Ok, the following comes with the message: warning, don’t do this at home! If you have some super fine lapping compound handy, you can sometimes “lap in” the neck a little. I only do that when there are highs and lows all over the place on both the neck and the receiver. You have to be super super careful that you don’t get the neck stuck into the receiver (been there, done that!). If you do, you’ll have to work some oil down into the receive and gently try to rock the neck back and forth. When you’re done, be sure to really clean all surfaces, especially the “crack” where the neck screw comes together.

DISCLAIMERS! This information is intended for the use of a qualified repairman with the proper tools. For the “do it yourselfer”, you can with some success remove a few high points off the tenor and maybe clean up the tenon a little. Second, I know there will be the temptation to try this as the magic bullet that will solve hunger in third world countries and achieve world peace. I stress that neck fitting falls under the category of “fine tuning”. If a horn has any (notice that’s BOLD ITALIC and UNDERLINED) leaks you are wasting your time messing around with the neck. It’s like trying to adjust your carburetor when you have bad spark plugs. Ok, bad example…no one has a carburetor these days. Ok, it’s like trying to lose weight by cutting out the olives on those extra large pizzas. In other words, you have to look at the big picture. Leaks can cause the F# to sound fuzzy. You can fit the neck for days and it will not sound any better until you fix that leak. But, if the horn has been checked out and is certified to be 100% leak free, now you can look to see if the neck needs to be fit.

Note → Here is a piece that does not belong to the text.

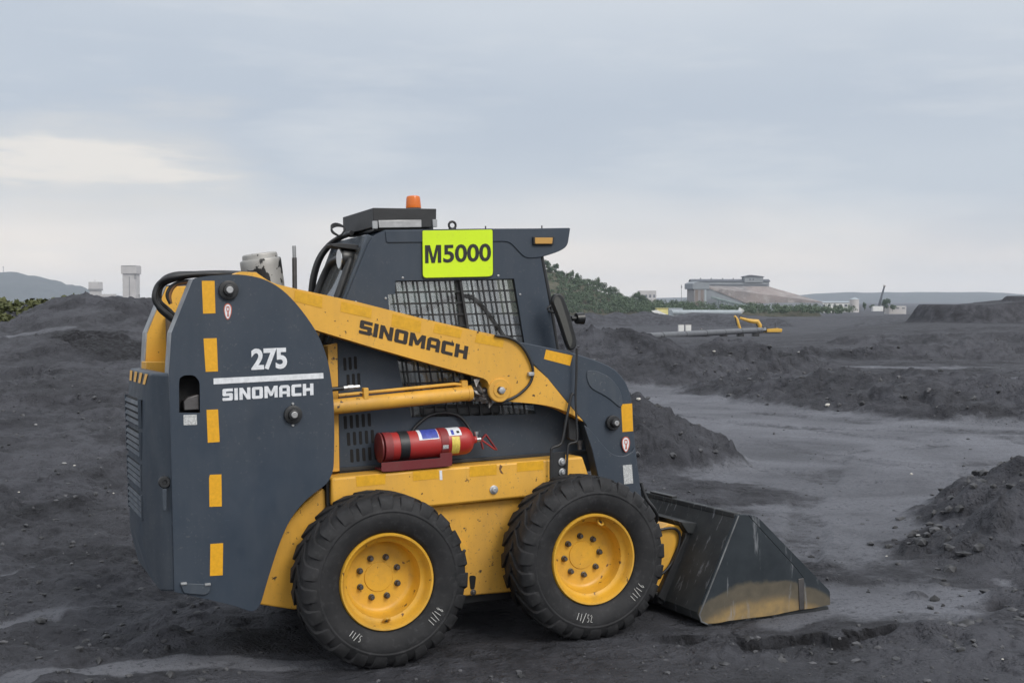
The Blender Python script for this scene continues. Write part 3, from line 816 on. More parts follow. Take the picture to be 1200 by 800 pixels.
# rear frame: pillars, sill, head, glass
def strip(p, q, w, d0, d1, name, mat, par, bev=.004):
    P, Q = Vector((p[0], p[1])), Vector((q[0], q[1])); t = (Q - P).normalized(); n_ = Vector((-t.y, t.x)) * w
    return LB().plate([(P.x, P.y), (Q.x, Q.y), (Q.x + n_.x, Q.y + n_.y), (P.x + n_.x, P.y + n_.y)], d0, d1).build(name, mat, par, bev)
B0 = (xr0 - .10, zr - .22); B1 = (xrt - .02, zrt + .015)
strip(B0, B1, -.06, RI + .0, RI + .035, 'rear_pillar', 'navy_dusty', loader)
strip(B0, B1, -.06, RO - .09, RO, 'rear_pillar', 'navy_dusty', loader)
strip((B0[0] * .12 + B1[0] * .88, B0[1] * .12 + B1[1] * .88), B1, -.05, RI + .035, RO - .09, 'rear_header', 'navy_dusty', loader)
gp = strip(B0, B1, -.006, RI + .036, RO - .091, 'rear_window', 'window_glass', loader, 0)
# rubber seal round the rear window
m = LB()
def rp(t, d, off=.012):
    return (B0[0] + (B1[0] - B0[0]) * t - off, d, B0[1] + (B1[1] - B0[1]) * t + off * .3)
path = crv([rp(.0, RO - .12), rp(.4, RO - .12), rp(.62, RO - .125), rp(.74, RO - .16), rp(.79, RO - .24), rp(.80, RO - .42), rp(.78, RI + .13), rp(.70, RI + .10), rp(.4, RI + .085), rp(.0, RI + .085)], 6)
m.tube(path, .020, 10); m.build('window_seal', 'black_steel', gp, 0, 60)
# rear work lamp under its bracket
lc = Vector(VP(411, 303, .62))
m = LB(); m.tube([lc + Vector((-.06, .0, 0)), lc + Vector((-.045, 0, 0)), lc + Vector((.01, 0, 0)), lc + Vector((.04, 0, 0))], [.058, .062, .056, .03], 24)
wl = m.build('work_lamp', 'black_gloss', loader, 0, 40)
LB().tube([lc + Vector((-.064, 0, 0)), lc + Vector((-.058, 0, 0))], [.05, .053], 24).build('lamp_lens', 'lamp_glass', wl, 0, 40)
part([(388, 285.5), (398, 284.5), (428, 287.5), (426, 294), (406, 291.5), (389, 289)], .56, .68, 'lamp_bracket', 'black_steel', wl, .004)
# hose bundle up the back of the cab
for k in range(3):
    dd = RO - .04 + .03 * k - .03; j = k * 1.5
    LB().tube(crv([VP(363 + j, 352, dd), VP(366 + j, 325, dd), VP(373 + j, 303, dd), VP(384 + j, 288, dd), VP(396 + j, 279, dd - .05), VP(404 + j, 275.5, dd - .14), VP(412, 273, dd - .28)], 6), .013, 10).build('cab_hose', 'hose_rubber', loader, 0, 60)
m = LB()
for k in range(3):
    m.tube(crv([VP(398, 277, .9), VP(390, 273 - k, .9), VP(388.5, 268 - 2 * k, .92), VP(395, 265 - k * 1.5, .92), VP(404, 267, .9), VP(400, 275, .88), VP(396, 277, .86)], 5), .0045, 8)
m.build('cable_loop', 'hose_rubber', loader, 0, 60)
# air-conditioning box with front vent, beacon
dq = .50
x0, z1 = V(437, 243.5, dq); x1, _ = V(511.5, 243, dq); z0 = V(438, 266.5, dq)[1]
ac = LB(); xs = V(506, 266, dq)[0]
ac.plate([(x0, z1), (x1, z1 - .002), (x1 - .003, z0 + .04), (x1 - .03, z0), (x0, z0)], dq, 1.08)
ac = ac.build('air_conditioner', 'black_steel', loader, .004)
part([(438, 267.5), (508, 265), (508, 269.5), (438, 271)], dq + .05, 1.02, 'mounting_rail', 'black_gloss', ac, .003)
vent = part([(443.5, 258), (494, 257.5), (494.3, 266.5), (444, 267.2)], dq - .008, dq + .002, 'vent_strip', 'bright_steel', ac, .003)
part([(436.5, 259), (442.5, 258.8), (443, 268), (437, 268.2)], dq - .010, dq + .002, 'vent_bracket', 'edge_steel', ac, .002)
part([(507, 257), (512.5, 257), (512.5, 266), (507.5, 266)], dq - .010, dq + .002, 'vent_bracket', 'edge_steel', ac, .002)
bc = Vector(VP(484.5, 241.5, .78)); bc.z = z1
bb = LB().lathe([(0, .046), (.022, .044), (.026, .041), (.026, .001)], bc, 'z', 28).build('beacon', 'black_steel', ac, 0, 30)
LB().lathe([(.026, .041), (.030, .042), (.080, .038), (.089, .035), (.093, .026), (.094, .001)], bc, 'z', 28).build('beacon_lens', 'amber_lens', bb, 0, 35)
# lifting eye
eye = Vector(VP(530, 264, DC + .02))
m = LB(); m.tube([eye + Vector((math.cos(t) * .019, 0, math.sin(t) * .019)) for t in [2 * math.pi * k / 20 for k in range(21)]], .0065, 8, caps=False)
m.span((eye.x - .02, eye.y - .006, ztop - .012), (eye.x + .02, eye.y + .006, eye.z - .017)); m.build('lifting_eye', 'black_steel', loader, 0, 40)
for q in ((569, 267.5), (635, 267)):
    p = Vector(VP(*q, DC + .03)); LB().tube([p - Vector((0, 0, .02)), p + Vector((0, 0, .012))], .004, 8).build('roof_stud', 'bolt_steel', loader)
# amber marker on the visor
mk = part(rnd([(625, 277, 1.5), (650, 277, 1.5), (649, 287, 1.5), (625.5, 287, 1.5)]), DC - .022, DC - .006, 'marker_lamp', 'black_steel', cab, .003)
part(rnd([(627, 278.5, 1), (648, 278.5, 1), (647.3, 285.7, 1), (627.3, 285.7, 1)]), DC - .027, DC - .022, 'marker_lens', 'amber_marker', mk, .002)
# sign with the fleet number
sign = part(rnd([(495.2, 270.2, 2), (577.3, 269.2, 2), (577.8, 322, 5), (574, 324, 4), (498, 325.6, 3), (495.6, 323, 3)]), DC - .011, DC - .0062, 'number_sign', 'hi_vis', cab, .0015, label='bright lime number sign')
part(rnd([(494.6, 269.6, 2), (577.9, 268.6, 2), (578.6, 323, 5), (574, 325.2, 4), (497, 327, 3), (495, 325, 3)]), DC - .0062, DC - .0060 + .004, 'sign_backing', 'black_steel', sign, 0)
block_word('m', (498.2, 308.4), (517.0, 307.8), (498.0, 287.4), DC - .011, 'print_black', sign)
font_word('5000', (519.4, 308.0), (575.4, 306.0), (519.2, 286.8), DC - .011, 'print_black', sign, 0.024, adv=0.98)
# bolts round the window
for q in ((472, 325.5), (584, 323), (609.5, 345), (452, 349.5), (417, 354)):
    bolt(*q, DC, .006, cab, 'zinc_bolt')
# slotted vents in the lower cab side
def slots(px0, py0, cols, rows, dx, dy, w, h, lean):
    m = LB()
    for r in range(rows):
        for k in range(cols):
            x, y = px0 + k * dx + r * lean, py0 + r * dy - k * 0.8
            m.plate(pxp(rnd([(x, y, w * .4), (x + w, y, w * .4), (x + w + .8, y + h, w * .4), (x + .8, y + h, w * .4)], 3), DC), DC - .0022, DC + .0)
    return m.build('vent_slots', 'vent_void', cab, 0, 0)
slots(402, 419, 3, 2, 6.2, 19.5, 3.4, 15, 4)
slots(402.5, 487, 5, 3, 7.0, 19.5, 3.6, 15.5, 3.8)
# cab side seam and rail at its foot
part([(396, 548), (690, 527), (690, 531), (396, 552.5)], DC - .018, DC, 'sill_rail', 'black_steel', cab, .003)
# front of cab: post, grab rail, mirror, front lamp
LB().tube([VP(634.5, 301, DC + .02), VP(645, 355, DC + .02), VP(653, 410, DC + .02)], .012, 10).build('door_seal', 'black_steel', loader, 0, 50)
LB().tube(crv([VP(647, 357, DC), VP(642, 361, DC), VP(643, 364, DC), VP(655, 368, DC - .06), VP(660, 372, DC - .12)]), .006, 8).build('mirror_bracket', 'black_steel', loader, 0, 50)
mir_px = rnd([(646.5, 352, 5), (651, 343, 6), (660, 345, 8), (668, 366), (676.5, 398, 6), (675.5, 408, 5), (668, 411.5, 5), (664.5, 404, 5), (655, 375)], 6)
mir = part(mir_px, DC - .16, DC - .125, 'mirror', 'black_gloss', loader, .008)
part([(652 + (x - 652) * .99, y) for x, y in rnd([(648.5, 353, 4), (652, 346, 4), (656.5, 349, 5), (664, 372), (671.5, 399, 4), (668.5, 408, 3), (666, 402, 3), (656.5, 373)], 5)], DC - .163, DC - .160, 'mirror_glass', 'mirror_glass', mir, 0)
lc = Vector(VP(679, 373, .5))
fl_ = LB().tube([lc + Vector((-.05, 0, 0)), lc + Vector((-.02, 0, 0)), lc + Vector((-.02, 0, 0)), lc + Vector((.022, 0, 0)), lc + Vector((.024, 0, 0))], [.014, .014, .03, .034, .03], 20).build('front_lamp', 'black_gloss', loader, 0, 40)

# --- cab interior seen through the grid
sx = V(520, 400, .8)[0]
st = LB(); st.box((sx - .05, .8, .98), (.24, .25, .07)); seat = st.build('seat', 'seat_vinyl', loader, .04, seg=3)
LB().box((sx - .30, .8, 1.33), (.06, .24, .33), Matrix.Rotation(math.radians(-10), 3, 'Y')).build('backrest', 'seat_vinyl', seat, .05, seg=3)
for s in (-.3, .3):
    LB().tube(crv([(sx + .18, .8 + s * .85, .95), (sx + .2, .8 + s * .85, 1.2), (sx + .17, .8 + s * .8, 1.36), (sx + .20, .8 + s * .75, 1.42)]), .014, 10).build('control_lever', 'black_steel', loader, 0, 50)
    LB().box((sx - .02, .8 + s * .95, 1.18), (.22, .035, .03)).build('armrest', 'seat_vinyl', loader, .015)
LB().tube(crv([(sx - .42, RI + .06, 1.6), (sx - .2, RI + .06, 1.72), (sx + .05, RI + .05, 1.78), (sx + .25, RI + .05, 1.55)]), .018, 10).build('grab_rail', 'seat_vinyl', loader, 0, 50)
LB().span((V(400, 550, DC)[0], RI + .003, .84), (V(688, 540, DC)[0] - .02, RO - .003, .87)).build('cab_floor', 'black_steel', loader, 0)
LB().plate(pxp([(396, 404), (405, 352), (412, 352), (420, 480), (420, 545), (398, 548)], DC), RI + .003, RO - .003).build('cab_bulkhead', 'navy_dusty', loader, .003)
LB().span((V(640, 480, DC)[0], RI + .003, .87), (V(650, 480, DC)[0], RO - .003, 1.15)).build('front_bulkhead', 'black_steel', loader, .003)

# --- wheels
def tread_pt(a, d, r): return (r * math.sin(a), d, r * math.cos(a))
def make_wheel():
    """rim in the wheel's own frame (axle along y, outer face towards -y)"""
    prof = [(.016, .236), (.002, .2345), (-.005, .2295), (-.004, .222), (.006, .2165), (.018, .2125), (.03, .209), (.044, .205), (.053, .196), (.060, .186), (.10, .181), (.125, .177), (.138, .170), (.146, .158), (.148, .150), (.147, .0745), (.1475, .074), (.1475, .0725), (.1445, .0715), (.143, .0700), (.143, .002)]
    rim = MB().lathe(prof, n=72, caps=False).build('wheel', 'rim_paint', None, 0, 32)
    tp = [(.02, .2315), (.004, .238), (-.006, .244), (-.014, .256), (-.024, .276), (-.031, .300), (-.033, .322), (-.0305, .336), (-.0345, .340), (-.0325, .345), (-.028, .356), (-.019, .374), (-.009, .388), (.008, .401), (.06, .4065), (.125, .408), (.19, .4065), (.242, .401), (.259, .388), (.269, .374), (.278, .356), (.283, .322), (.274, .276), (.256, .244), (.23, .2315)]
    t = MB().lathe(tp, n=96)
    NL = 23
    for side in (0, 1):
        for k in range(NL):
            a0 = 2 * math.pi * (k + 0.5 * side) / NL
            secs = [(-.0300, .350, .3555, .062, 0.0), (-.0260, .354, .378, .074, 0.0), (-.0105, .374, .4060, .080, .004), (.008, .387, .4160, .082, .012), (.05, .392, .4185, .070, .07), (.085, .393, .4190, .060, .17), (.135, .394, .4190, .050, .27)]
            vs, fs = [], []
            for (d, rb, rt, w, sw) in secs:
                dd = d if side == 0 else .25 - d
                wa = w / .41 / 2
                for (aa, rr) in ((-wa, rb), (-wa * .86, rt), (wa * .86, rt), (wa, rb)):
                    vs.append(tread_pt(a0 + sw + aa, dd, rr))
            for i in range(len(secs) - 1):
                for j in range(3): fs.append((i * 4 + j, i * 4 + j + 1, i * 4 + 4 + j + 1, i * 4 + 4 + j))
            fs.append((0, 1, 2, 3)); q = (len(secs) - 1) * 4; fs.append((q + 3, q + 2, q + 1, q))
            t.add(vs, fs)
    t.build('tyre', 'tyre_rubber', rim, .003, 38)
    for k in range(8):
        a = 2 * math.pi * (k + .5) / 8
        x, z = .102 * math.cos(a), .102 * math.sin(a)
        m = MB(); m.lathe([(.1475, .0155), (.139, .0155), (.137, .0125), (.1355, .0125)], (x, 0, z), n=16); m.lathe([(.1355, .0118), (.122, .0112), (.120, .0085), (.120, .0004)], (x, 0, z), n=6)
        m.build('wheel_nut', 'bolt_steel', rim, 0, 30)
    m = MB(); p0 = Vector((.0, .035, -.200)); m.tube(crv([(-.012, .05, -.200), (-.014, .03, -.186), (0, .02, -.178), (.014, .03, -.186), (.012, .05, -.200)], 6), .006, 8); m.build('valve_guard', 'rim_paint', rim, 0, 50)
    MB().tube([(0, .06, -.192), (0, .03, -.192)], .005, 8).build('valve_stem', 'black_steel', rim, 0, 50)
    return rim
wheel = make_wheel()
wheel.parent = loader; wheel.location = (-ORG[0], -ORG[1], WR)
fw = copy_tree(wheel, loader); fw.location = (WB - ORG[0], -ORG[1], WR); fw.rotation_euler = (0, math.radians(198), 0)
for ch in fw.children:
    pass
for X in (0, WB):
    w2 = copy_tree(wheel, loader); w2.location = (X - ORG[0], HALF, WR); w2.rotation_euler = (0, math.radians(40 + 20 * X), math.pi)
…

Many years ago (when I was a “youth”) my high school buddy Jeff Ervin dropped by the store I was working at. Bob Gilchrist had just showed me the trick of fitting a sax neck a few days before, and I had now fit exactly two necks (so I was an “expert”). I talked Jeff into letting me fit the neck on his Selmer Tenor (why think small and practice on a couple of student horns???). A couple of days later Jeff, good friend that he was, walked into the House of Woodwinds and handed Bob his sax. He pointed at the neck, which was totally stuck into the receiver and could not be pulled out, and said “Mike said that you taught him how to do that”. Bob was not amused. So my final words of caution are: start with a few cheap horns, and don’t over expand the neck!

1 comment

  1. I found your article very educational and well written. Thank you for generously sharing your expertise. Your text inspired me to pay more attention to the neck/tenon area of my saxophones. It also made me aware of how little I (a well intentioned but unqualified DIY person) knew about this subject. Most of my attention in the past was always spent on tone holes, keys, pads and neck fit received only cursory attention (not too loose/tight). Not anymore. Thanks again.